Движенья быстры. Он прекрасен,
Он весь, как Божия гроза.
……………………………
И он промчался пред полками,
Могущ и радостен, как бой…
Русский богатырь напоминает здесь того дельфийского демона, который соблазняет отрока, бежавшего от целомудренной Наставницы.
….лик младой
Был гневен, полон гордости ужасной,
И весь дышал он силой неземной.
Это сходство в описании русского героя и эллинского бога, конечно, несознательно, но и не случайно.
А вот в том же образе – милосердие, прощение врагу. Милосердие для героя – не жертва и страдание, а новое веселие, щедрость, избыток силы.
Что пирует царь великий
В Петербурге-городке?
Отчего пальба и клики,
И эскадра на реке?
Озарен ли честью новой
Русский штык иль русский флаг?
Побежден ли швед суровый?
Мира ль просит грозный враг?
………………………….
Нет, он с подданным мирится;
Виноватому вину
Отпуская, веселится;
Кружку пенит с ним одну;
И в чело его целует,
Светел сердцем и лицом;
И прощенье торжествует,
Как победу над врагом.
Подобно тому, как в «Цыганах» с наибольшею полнотою отразилась всепрощающая мудрость первобытных людей, так противоположная сфера пушкинской поэзии – обоготворение силы героя, воплотилось в «Медном Всаднике». Это – последнее из великих произведений Пушкина: только по этому обломку недовершенного мира можно судить, куда он шел, что погибло с ним. «Петр не успел довершить многое, начатое им, – говорит поэт, – он умер в поре мужества, во всей силе творческой своей деятельности, еще только в пол-ножны вложив победительный свой меч». Эти слова могут относиться и к самому Пушкину.
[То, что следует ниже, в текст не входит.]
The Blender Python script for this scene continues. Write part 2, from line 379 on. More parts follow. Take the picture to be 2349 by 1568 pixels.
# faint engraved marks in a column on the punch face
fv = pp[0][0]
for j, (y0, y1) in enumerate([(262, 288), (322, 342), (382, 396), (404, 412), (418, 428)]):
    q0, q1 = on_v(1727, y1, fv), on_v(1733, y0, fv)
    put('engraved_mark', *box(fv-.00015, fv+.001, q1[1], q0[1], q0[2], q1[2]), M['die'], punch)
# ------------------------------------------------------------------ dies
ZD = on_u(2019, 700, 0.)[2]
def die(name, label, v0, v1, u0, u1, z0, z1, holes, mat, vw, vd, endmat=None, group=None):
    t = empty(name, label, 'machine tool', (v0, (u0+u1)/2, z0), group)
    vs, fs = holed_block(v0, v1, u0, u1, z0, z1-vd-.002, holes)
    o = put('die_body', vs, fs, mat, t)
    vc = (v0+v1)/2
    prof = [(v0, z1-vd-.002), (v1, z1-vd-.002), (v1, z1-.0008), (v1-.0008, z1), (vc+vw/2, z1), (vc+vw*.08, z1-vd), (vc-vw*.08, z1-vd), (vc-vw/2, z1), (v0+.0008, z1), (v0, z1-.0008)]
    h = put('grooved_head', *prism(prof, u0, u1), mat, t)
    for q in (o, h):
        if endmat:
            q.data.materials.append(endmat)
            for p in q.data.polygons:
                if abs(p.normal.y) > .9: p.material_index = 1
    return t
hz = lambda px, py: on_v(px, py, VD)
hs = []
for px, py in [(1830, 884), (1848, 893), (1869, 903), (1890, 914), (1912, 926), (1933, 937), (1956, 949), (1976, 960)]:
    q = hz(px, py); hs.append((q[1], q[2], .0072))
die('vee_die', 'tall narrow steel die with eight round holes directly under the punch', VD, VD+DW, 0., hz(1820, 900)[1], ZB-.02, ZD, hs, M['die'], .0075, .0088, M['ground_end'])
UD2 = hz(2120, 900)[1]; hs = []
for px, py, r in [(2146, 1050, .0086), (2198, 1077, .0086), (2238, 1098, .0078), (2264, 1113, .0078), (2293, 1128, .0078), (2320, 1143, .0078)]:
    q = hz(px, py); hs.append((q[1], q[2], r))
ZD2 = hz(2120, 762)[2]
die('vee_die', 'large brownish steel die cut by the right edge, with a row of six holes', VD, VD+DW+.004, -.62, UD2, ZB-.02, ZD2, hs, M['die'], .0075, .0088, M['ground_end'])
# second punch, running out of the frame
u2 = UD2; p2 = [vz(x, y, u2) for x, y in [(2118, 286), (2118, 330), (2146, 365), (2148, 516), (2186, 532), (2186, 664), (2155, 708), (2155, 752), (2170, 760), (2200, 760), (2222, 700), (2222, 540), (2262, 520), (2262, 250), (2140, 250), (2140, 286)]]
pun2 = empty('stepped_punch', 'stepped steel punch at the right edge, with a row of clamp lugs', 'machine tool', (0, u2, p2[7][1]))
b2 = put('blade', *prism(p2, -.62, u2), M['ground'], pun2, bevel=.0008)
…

Здесь вечная противоположность двух героев, двух начал – Тазита и Галуба, старого Цыгана и Алеко, Татьяны и Онегина, взята уже не с точки зрения первобытной, христианской, а новой, героической мудрости. С одной стороны, малое счастье малого, неведомого коломенского чиновника, напоминающего смиренных героев Достоевского и Гоголя, простая любовь простого сердца, с другой – сверхчеловеческое видение героя. Воля героя и восстание первобытной стихии в природе – наводнение, бушующее у подножия Медного Всадника; воля героя и такое же восстание первобытной стихии в сердце человеческом – вызов, брошенный в лицо герою одним из бесчисленных, обреченных на погибель этой волей, – вот смысл поэмы.
На потопленной площади, – там, где над крыльцом «стоят два льва сторожевые, на звере мраморном верхом, без шляпы, руки сжав крестом, сидел недвижный, страшно бледный, Евгений».